Back on earth, we cannot remember well nor do we live forever.  So, 
time is part of the manifest universe, just as the other three 
dimensions.

Regards,

John R.














--- In [email protected], "coshlnx" <[EMAIL PROTECTED]> wrote:
>
> i.e. not from a neo-Advaitin point of view since nothing exists 
from 
> that point of  view.  From a strictly relative point of view, 
Barbour 
> argues that time doesn't exist.  As a physicist, he has to support 
> this by a mathematical proof or an abundance of circumstantial 
> evidence.
> From wiki:
> 
> Julian Barbour (born 1937) is a British physicist with research 
> interests in loop quantum gravity. He is the author of The End of 
> Time, The Discovery of Dynamics and Absolute or Relative Motion?. 
He 
> has also co-authored books with Vladimir Pavlovich Vizgin and with 
> Herbert Pfister.
> 
> He holds the controversial view that time does not exist, and that 
> most of physics' problems arise from assuming that it does exist. 
He 
> argues that we have no evidence of the past other than our memory 
of 
> it, and no evidence of the future other than our belief in it.
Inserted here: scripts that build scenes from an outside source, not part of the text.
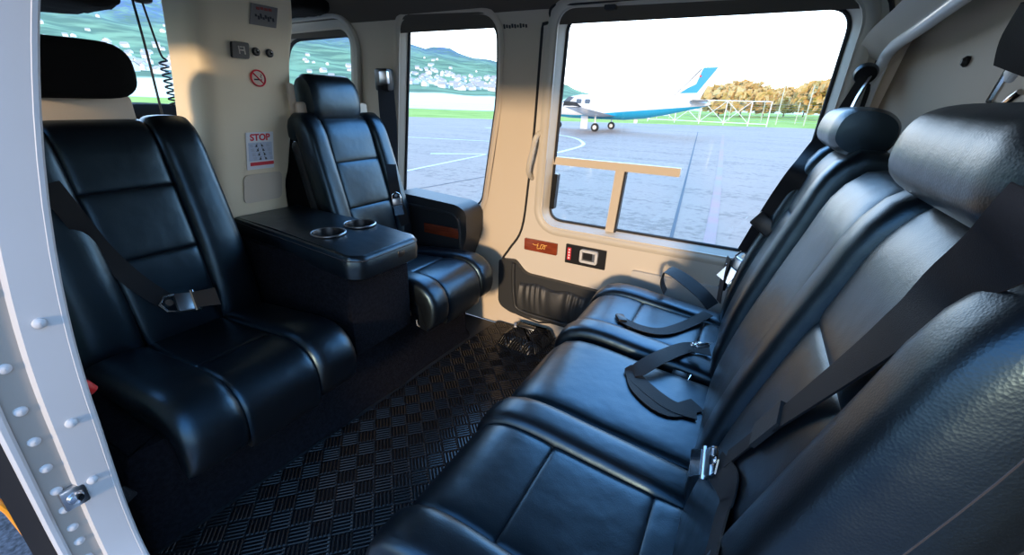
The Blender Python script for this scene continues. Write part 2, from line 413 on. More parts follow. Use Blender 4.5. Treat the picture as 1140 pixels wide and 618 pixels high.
# ------------------------------------------------------------------ cabin shell
GZ = -0.50                                            # ground level
def wy(z): return 1.81-(.17*((z-.6)/.9)**2 if z > .6 else 0)      # inner face of the far side
def ny(z): return 1.965-wy(z)                                    # its mirror on the near side
def W(x, z, off=0): return (x, wy(z)+off, z)
def NW(x, z, off=0): return (x, ny(z)-off, z)
DOOR = cat_rom([(-.797, 1.40, 0), (-.815, 1.306, 0), (-.841, 1.143, 0), (-.888, .793, 0), (-.919, .547, 0), (-.985, .43, 0), (-1.027, .358, 0), (-1.041, .253, 0), (-1.02, .14, 0), (-.96, .085, 0), (-.80, .062, 0)], 5)
DOOR = [(p.x, p.y) for p in DOOR]+round_poly([(.19, .062), (.255, .40), (.255, 1.455), (-.785, 1.455)], [0, .05, .12, .06], 8)[1:]
DOOR_S = [(p[0]*1.0, p[1]) for p in DOOR]
WIN_D = round_poly([(-.805, .607), (.168, .607), (.172, 1.412), (-.715, 1.425)], [.075, .05, .07, .05], 8)
WIN_1 = round_poly([(-1.72, .605), (-1.19, .61), (-1.055, 1.2), (-1.02, 1.425), (-1.49, 1.432)], [.06, .07, .3, .06, .05], 8)
WIN_C = round_poly([(-2.75, .95), (-2.04, .93), (-1.86, 1.41), (-2.35, 1.40)], [.08, .06, .05, .1], 8)
WIN_N = round_poly([(-2.70, .90), (-1.60, .88), (-1.58, 1.38), (-2.35, 1.36)], [.08, .06, .05, .1], 8)  # near cockpit opening, out of view, widened to let sun onto the pillar
JO = cat_rom([(-.797, 1.40, 0), (-.815, 1.306, 0), (-.841, 1.143, 0), (-.885, .80, 0), (-.915, .62, 0), (-.955, .46, 0), (-.985, .33, 0), (-.992, .20, 0), (-.95, .10, 0), (-.80, .062, 0)], 6)
JO = [(p.x, p.y) for p in JO]+DOOR[-(len(DOOR)-51):]
def grow(poly, d):
    n = len(poly); out = []
    A = sum(poly[i-1][0]*poly[i][1]-poly[i][0]*poly[i-1][1] for i in range(n))
    sg = 1 if A > 0 else -1
    for i in range(n):
        a, b, c = Vector(poly[i-1]), Vector(poly[i]), Vector(poly[(i+1) % n])
        t = (c-a).normalized(); out.append((b.x+t.y*d*sg, b.y-t.x*d*sg))
    return out
SIDE = [(-3.1, -.02), (.75, -.02), (.75, 1.50), (-2.5, 1.50), (-3.1, 1.05)]
o = sheet(MB(), SIDE, [grow(DOOR, .006), grow(WIN_1, .022), grow(WIN_C, .02)], lambda x, z: W(x, z), .07, .05).build('wall_far', M['trim'])
tag(o, 'beige far side of the cabin around the windows and door', 'wall', kind='structure')
o = sheet(MB(), SIDE, [grow(JO, .03), WIN_N], lambda x, z: NW(x, z), .07, .05, (0, -1, 0)).build('wall_near', M['trim'])
tag(o, 'near side of the cabin around the open doorway', 'wall', kind='structure')

def reveal(mb, poly, fn, a, b, da, db, bulge=.004, n=6):
    """window surround rolled from poly grown by a (depth da) in to poly grown by b (depth db)"""
    V = []; F = []; m = len(poly)
    for k in range(n+1):
        t = k/n; g = grow(poly, a+(b-a)*t)
        d = da+(db-da)*(t*t)-bulge*math.sin(PI*t)
        V += [fn(p[0], p[1], d) for p in g]
    for k in range(n):
        for i in range(m): F.append((k*m+i, k*m+(i+1) % m, (k+1)*m+(i+1) % m, (k+1)*m+i))
    return mb.add(V, F)
def loop_tube(mb, poly, fn, d, r, n=8): return mb.tube([fn(p[0], p[1], d) for p in poly], r, n, True)
def pane(name, poly, fn, d, parent):
    return sheet(MB(), poly, [], lambda x, z: fn(x, z, d), .12, .004, (0, 1 if fn is W else -1, 0)).build(name, M['glass'], parent)

# cabin window ahead of the door
w1 = reveal(MB(), WIN_1, W, .05, 0, -.003, .045, .008).build('window_1', M['trim']); tag(w1, 'tall rounded cabin window ahead of the door', 'window', kind='structure')
loop_tube(MB(), WIN_1, W, .04, .007).build('window_gasket', M['rubber'], w1)
pane('window_pane', grow(WIN_1, .01), W, .05, w1)
# cockpit windows, both sides
w2 = reveal(MB(), WIN_C, W, .06, 0, -.004, .04, .01).build('window_2', M['trim_grey']); tag(w2, 'cockpit side window beyond the far headrest', 'window', kind='structure')
loop_tube(MB(), WIN_C, W, .04, .010).build('window_gasket', M['rubber'], w2)
loop_tube(MB(), grow(WIN_C, .075), W, -.008, .014).build('window_frame', M['trim_grey'], w2)
pane('window_pane', grow(WIN_C, .01), W, .05, w2)
# the far door with its big window
d1 = sheet(MB(), DOOR, [grow(WIN_D, .022)], lambda x, z: W(x, z, -.004), .06, .045).build('door_1', mat('pale_door_trim', (.66, .60, .52), .45, spec=.35)); tag(d1, 'beige sliding cabin door with one large window', 'door', kind='structure')
loop_tube(MB(), grow(DOOR, .004), W, -.002, .0065).build('door_seal', M['rubber'], d1)
fr = reveal(MB(), WIN_D, W, .062, 0, -.006, .05, .014).build('window_surround', M['trim_grey'], d1)
loop_tube(MB(), WIN_D, W, .045, .007).build('window_gasket', M['rubber'], d1)
pane('window_pane', grow(WIN_D, .012), W, .055, d1)
# small sliding pane in the door window: rail, post, black pull
def wbox(mb, x0, x1, z0, z1, d0, d1_, r=.004):
    poly = round_poly([(x0, z0), (x1, z0), (x1, z1), (x0, z1)], r, 4)
    return mb.prism(poly, lambda x, z: W(x, z, d0), lambda x, z: W(x, z, d1_))
rail = wbox(MB(), -.80, -.235, .872, .906, .018, .045).build('sliding_pane_rail', M['trim'], d1)
post = MB().prism([(-.512, .60), (-.474, .60), (-.455, .875), (-.493, .875)], lambda x, z: W(x, z, .02), lambda x, z: W(x, z, .045)).build('sliding_pane_post', M['trim'], d1)
MB().prism([(-.472, .60), (-.466, .60), (-.447, .872), (-.453, .872)], lambda x, z: W(x, z, .022), lambda x, z: W(x, z, .05)).build('sliding_pane_seal', M['rubber'], d1)
MB().prism(round_poly([(-.790, .665), (-.768, .665), (-.755, .83), (-.777, .83)], .006, 4), lambda x, z: W(x, z, .015), lambda x, z: W(x, z, .045)).build('sliding_pane_pull', M['black'], d1)
# curved grab handle at the forward edge of the door
MB().tube(cat_rom([W(-.815, 1.02, .002), W(-.835, .99, -.04), W(-.852, .93, -.045), W(-.875, .84, -.042), W(-.875, .80, .002)], 6), .012, 10).build('grab_handle', M['trim_grey'], d1)
# wood plaque with gold script
pl = wbox(MB(), -.900, -.724, .449, .508, -.014, 0, .006).build('wood_plaque', M['wood'], d1)
def wcurve(pts, off, r, name, m, parent): return MB().tube(cat_rom([W(x, z, off) for x, z in pts], 5), r, 6).build(name, m, parent)
g = MB()
for pts in ([(-.853, .487), (-.842, .482), (-.832, .484), (-.822, .480)], [(-.824, .494), (-.828, .476), (-.826, .466), (-.812, .470)], [(-.806, .492), (-.812, .474), (-.806, .468), (-.800, .474)], [(-.806, .488), (-.795, .491), (-.792, .484), (-.800, .480), (-.793, .470)], [(-.785, .490), (-.790, .468)], [(-.792, .488), (-.776, .490)]):
    g.tube(cat_rom([W(x, z, -.015) for x, z in pts], 4), .0016, 6)
g.build('gold_script', M['gold'], pl)
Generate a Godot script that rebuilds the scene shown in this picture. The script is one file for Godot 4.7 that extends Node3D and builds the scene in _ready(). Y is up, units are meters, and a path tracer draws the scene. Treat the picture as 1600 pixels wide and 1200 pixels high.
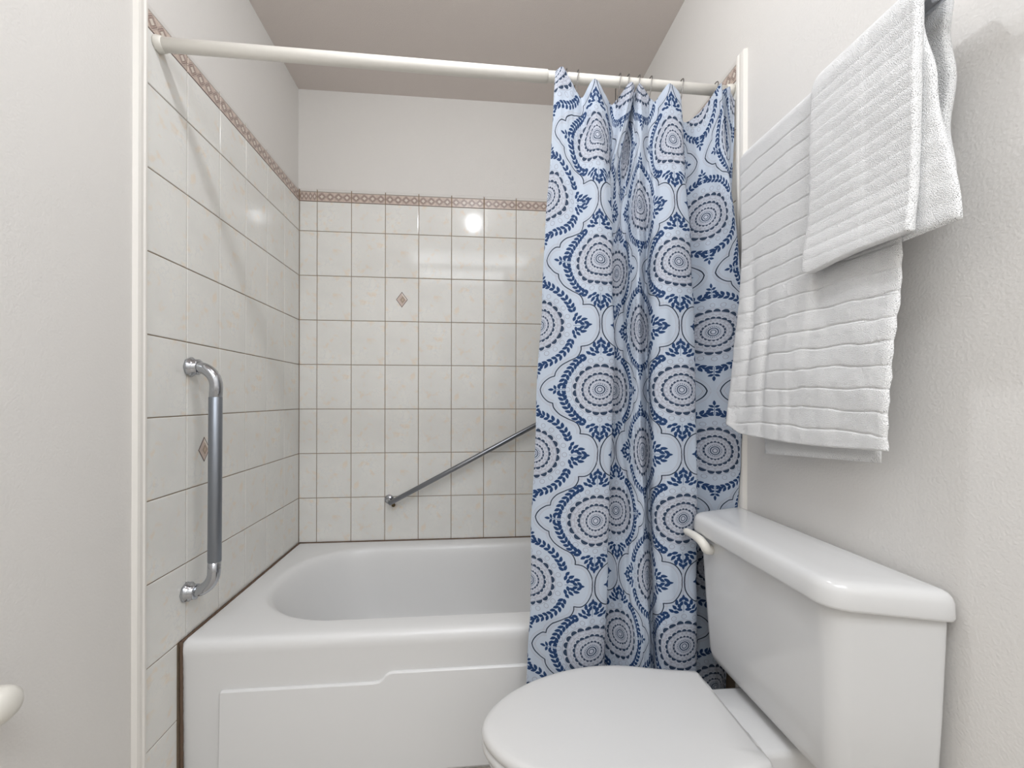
extends Node3D
# A small bathroom: tiled tub alcove, patterned shower curtain, toilet and towels.
# x runs right from the left tile face, y up from the floor, z from the back tile face towards the camera.

var M := {}
var rng := RandomNumberGenerator.new()
const WR := 1.508      # painted right wall
const WL := -0.008     # painted left wall
const CEIL := 2.44
const ROOM := 3.2

# ------------------------------------------------------------------ helpers
func tag(o: Node, label := "", category := "", group := "", kind := "") -> Node:
	if label != "": o.set_meta("label", label)
	if category != "": o.set_meta("category", category)
	if group != "": o.set_meta("group", group)
	if kind != "": o.set_meta("kind", kind)
	return o

func base(called: String, at := Vector3.ZERO) -> Node3D:
	var o := Node3D.new()
	o.name = called
	o.position = at
	add_child(o, true)
	return o

func put(called: String, mesh: Mesh, mat: Material, parent: Node = self, at := Transform3D.IDENTITY) -> MeshInstance3D:
	var o := MeshInstance3D.new()
	o.name = called
	o.mesh = mesh
	o.material_override = mat
	o.transform = at
	o.cast_shadow = GeometryInstance3D.SHADOW_CASTING_SETTING_ON
	parent.add_child(o, true)
	return o

# vertices and faces kept apart until commit; a closed shape is turned outside out there
class Mb:
	var v := PackedVector3Array()
	var uv := PackedVector2Array()
	var f := PackedInt32Array()
	var g := PackedInt32Array()
	func vert(p: Vector3, t := Vector2.ZERO) -> int:
		v.append(p); uv.append(t)
		return v.size() - 1
	func tri(a: int, b: int, c: int, sg := 0) -> void:
		f.append_array([a, b, c]); g.append(sg)
	func quad(a: int, b: int, c: int, d: int, sg := 0) -> void:
		tri(a, b, c, sg); tri(a, c, d, sg)
	func flat_quad(a: Vector3, b: Vector3, c: Vector3, d: Vector3, ta := Vector2.ZERO, tb := Vector2.ZERO, tc := Vector2.ZERO, td := Vector2.ZERO) -> void:
		quad(vert(a, ta), vert(b, tb), vert(c, tc), vert(d, td), -1)
	# rows of points joined into a skin
	func loft(rows: Array, ring := true, cap0 := false, cap1 := false, uvrows: Array = []) -> void:
		var s0 := v.size()
		var n: int = rows[0].size()
		for i in rows.size():
			for j in n:
				vert(rows[i][j], uvrows[i][j] if uvrows.size() else Vector2(float(j) / n, float(i) / rows.size()))
		var m := n if ring else n - 1
		for i in rows.size() - 1:
			for j in m:
				var k := (j + 1) % n
				quad(s0 + i * n + j, s0 + i * n + k, s0 + (i + 1) * n + k, s0 + (i + 1) * n + j)
		if cap0: cap(rows[0], false)
		if cap1: cap(rows[rows.size() - 1], true)
	func cap(row, other: bool) -> void:
		var c := Vector3.ZERO
		for p in row: c += p
		c /= row.size()
		var k := vert(c)
		var s := v.size()
		for p in row: vert(p)
		for j in row.size():
			var q: int = (j + 1) % row.size()
			if other: tri(k, s + j, s + q, 0)
			else: tri(k, s + q, s + j, 0)
	func mesh(closed := true) -> ArrayMesh:
		var vol := 0.0
		var mid := Vector3.ZERO
		for p in v: mid += p
		mid /= maxi(v.size(), 1)
		for t in range(0, f.size(), 3):
			vol += (v[f[t]] - mid).dot((v[f[t + 1]] - mid).cross(v[f[t + 2]] - mid))
		var flip := closed and vol > 0.0        # clockwise from outside gives a negative volume
		var st := SurfaceTool.new()
		st.begin(Mesh.PRIMITIVE_TRIANGLES)
		for t in range(0, f.size(), 3):
			var sg := g[t / 3]
			st.set_smooth_group(0xFFFFFFFF if sg < 0 else sg)
			for q in ([0, 2, 1] if flip else [0, 1, 2]):
				var i := f[t + q]
				st.set_uv(uv[i])
				st.add_vertex(v[i])
		st.index()
		st.generate_normals()
		return st.commit()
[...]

It 
is 
> all an illusion: there is no motion and no change. He argues that 
the 
> illusion of time is what we interpret through what he calls "time 
> capsules," which are "any fixed pattern that creates or encodes the 
> appearance of motion, change or history."
> 
> Barbour lives in Oxford, England. Since receiving his Ph. D. on the 
> foundations of Einstein's general theory of relativity at the 
> University of Cologne in 1968, he has supported himself and his 
> family without a job in academia, working part time as a translator 
> to leave him ample time to think about the nature of time.